DESCRIPTION OF THE TASK ▸ All of the lines below are to be printed again exactly; images are excluded from the output.

DATASET CONTENT ▸
+ + +
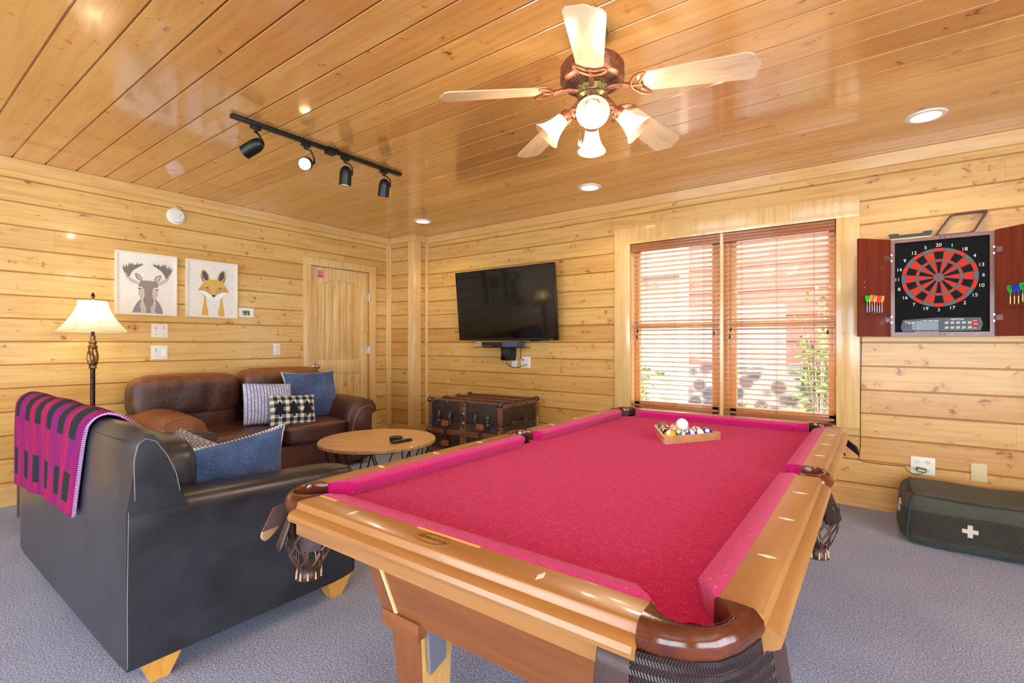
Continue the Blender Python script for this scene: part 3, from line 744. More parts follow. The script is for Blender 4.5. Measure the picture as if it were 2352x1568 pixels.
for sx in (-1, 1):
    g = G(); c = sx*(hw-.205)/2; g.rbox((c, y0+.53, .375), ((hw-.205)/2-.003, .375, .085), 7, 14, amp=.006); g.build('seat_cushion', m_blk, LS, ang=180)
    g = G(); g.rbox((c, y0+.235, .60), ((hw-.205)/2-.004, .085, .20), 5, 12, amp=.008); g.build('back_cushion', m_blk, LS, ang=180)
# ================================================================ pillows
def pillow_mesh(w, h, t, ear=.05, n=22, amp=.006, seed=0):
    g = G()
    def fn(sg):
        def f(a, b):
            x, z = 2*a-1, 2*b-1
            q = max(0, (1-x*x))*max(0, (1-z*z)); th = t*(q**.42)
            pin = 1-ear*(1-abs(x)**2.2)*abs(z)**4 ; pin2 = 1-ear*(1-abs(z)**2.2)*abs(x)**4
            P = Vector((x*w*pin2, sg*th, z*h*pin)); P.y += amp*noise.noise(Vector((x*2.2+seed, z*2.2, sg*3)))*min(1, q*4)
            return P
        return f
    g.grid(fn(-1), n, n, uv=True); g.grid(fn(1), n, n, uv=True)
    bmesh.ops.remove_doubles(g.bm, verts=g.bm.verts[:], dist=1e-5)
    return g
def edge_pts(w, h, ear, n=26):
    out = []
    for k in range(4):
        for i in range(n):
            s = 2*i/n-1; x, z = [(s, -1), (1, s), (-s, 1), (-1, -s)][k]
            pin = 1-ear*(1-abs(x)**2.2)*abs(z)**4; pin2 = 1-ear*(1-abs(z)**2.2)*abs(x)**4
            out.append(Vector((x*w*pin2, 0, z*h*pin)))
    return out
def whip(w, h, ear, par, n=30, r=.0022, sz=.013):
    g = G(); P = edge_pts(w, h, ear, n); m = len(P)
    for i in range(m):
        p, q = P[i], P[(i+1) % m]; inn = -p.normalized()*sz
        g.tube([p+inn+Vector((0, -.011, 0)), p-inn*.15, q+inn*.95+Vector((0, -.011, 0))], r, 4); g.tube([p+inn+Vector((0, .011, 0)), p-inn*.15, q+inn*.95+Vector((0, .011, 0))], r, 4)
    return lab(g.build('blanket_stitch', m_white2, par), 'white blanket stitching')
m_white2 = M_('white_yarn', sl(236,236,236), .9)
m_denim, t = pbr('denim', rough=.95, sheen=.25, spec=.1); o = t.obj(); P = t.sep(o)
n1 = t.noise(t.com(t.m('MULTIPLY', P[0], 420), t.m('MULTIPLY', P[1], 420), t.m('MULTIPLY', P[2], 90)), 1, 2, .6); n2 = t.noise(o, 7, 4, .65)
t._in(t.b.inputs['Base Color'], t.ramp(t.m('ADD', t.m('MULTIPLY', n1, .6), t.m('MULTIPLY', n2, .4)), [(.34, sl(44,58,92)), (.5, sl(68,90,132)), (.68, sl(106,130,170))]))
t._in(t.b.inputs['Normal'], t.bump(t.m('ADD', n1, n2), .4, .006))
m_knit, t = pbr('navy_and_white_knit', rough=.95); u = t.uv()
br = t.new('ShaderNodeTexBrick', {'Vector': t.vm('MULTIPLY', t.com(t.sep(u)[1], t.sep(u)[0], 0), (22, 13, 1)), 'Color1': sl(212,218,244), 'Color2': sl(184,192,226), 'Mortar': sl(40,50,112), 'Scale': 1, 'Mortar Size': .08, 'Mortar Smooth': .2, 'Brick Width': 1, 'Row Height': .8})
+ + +
SOLUTION FOR THIS TASK ▸
Continue the Blender Python script for this scene: part 3, from line 744. More parts follow. The script is for Blender 4.5. Measure the picture as if it were 2352x1568 pixels.
for sx in (-1, 1):
    g = G(); c = sx*(hw-.205)/2; g.rbox((c, y0+.53, .375), ((hw-.205)/2-.003, .375, .085), 7, 14, amp=.006); g.build('seat_cushion', m_blk, LS, ang=180)
    g = G(); g.rbox((c, y0+.235, .60), ((hw-.205)/2-.004, .085, .20), 5, 12, amp=.008); g.build('back_cushion', m_blk, LS, ang=180)
# ================================================================ pillows
def pillow_mesh(w, h, t, ear=.05, n=22, amp=.006, seed=0):
    g = G()
    def fn(sg):
        def f(a, b):
            x, z = 2*a-1, 2*b-1
            q = max(0, (1-x*x))*max(0, (1-z*z)); th = t*(q**.42)
            pin = 1-ear*(1-abs(x)**2.2)*abs(z)**4 ; pin2 = 1-ear*(1-abs(z)**2.2)*abs(x)**4
            P = Vector((x*w*pin2, sg*th, z*h*pin)); P.y += amp*noise.noise(Vector((x*2.2+seed, z*2.2, sg*3)))*min(1, q*4)
            return P
        return f
    g.grid(fn(-1), n, n, uv=True); g.grid(fn(1), n, n, uv=True)
    bmesh.ops.remove_doubles(g.bm, verts=g.bm.verts[:], dist=1e-5)
    return g
def edge_pts(w, h, ear, n=26):
    out = []
    for k in range(4):
        for i in range(n):
            s = 2*i/n-1; x, z = [(s, -1), (1, s), (-s, 1), (-1, -s)][k]
            pin = 1-ear*(1-abs(x)**2.2)*abs(z)**4; pin2 = 1-ear*(1-abs(z)**2.2)*abs(x)**4
            out.append(Vector((x*w*pin2, 0, z*h*pin)))
    return out
def whip(w, h, ear, par, n=30, r=.0022, sz=.013):
    g = G(); P = edge_pts(w, h, ear, n); m = len(P)
    for i in range(m):
        p, q = P[i], P[(i+1) % m]; inn = -p.normalized()*sz
        g.tube([p+inn+Vector((0, -.011, 0)), p-inn*.15, q+inn*.95+Vector((0, -.011, 0))], r, 4); g.tube([p+inn+Vector((0, .011, 0)), p-inn*.15, q+inn*.95+Vector((0, .011, 0))], r, 4)
    return lab(g.build('blanket_stitch', m_white2, par), 'white blanket stitching')
m_white2 = M_('white_yarn', sl(236,236,236), .9)
m_denim, t = pbr('denim', rough=.95, sheen=.25, spec=.1); o = t.obj(); P = t.sep(o)
n1 = t.noise(t.com(t.m('MULTIPLY', P[0], 420), t.m('MULTIPLY', P[1], 420), t.m('MULTIPLY', P[2], 90)), 1, 2, .6); n2 = t.noise(o, 7, 4, .65)
t._in(t.b.inputs['Base Color'], t.ramp(t.m('ADD', t.m('MULTIPLY', n1, .6), t.m('MULTIPLY', n2, .4)), [(.34, sl(44,58,92)), (.5, sl(68,90,132)), (.68, sl(106,130,170))]))
t._in(t.b.inputs['Normal'], t.bump(t.m('ADD', n1, n2), .4, .006))
m_knit, t = pbr('navy_and_white_knit', rough=.95); u = t.uv()
br = t.new('ShaderNodeTexBrick', {'Vector': t.vm('MULTIPLY', t.com(t.sep(u)[1], t.sep(u)[0], 0), (22, 13, 1)), 'Color1': sl(212,218,244), 'Color2': sl(184,192,226), 'Mortar': sl(40,50,112), 'Scale': 1, 'Mortar Size': .08, 'Mortar Smooth': .2, 'Brick Width': 1, 'Row Height': .8})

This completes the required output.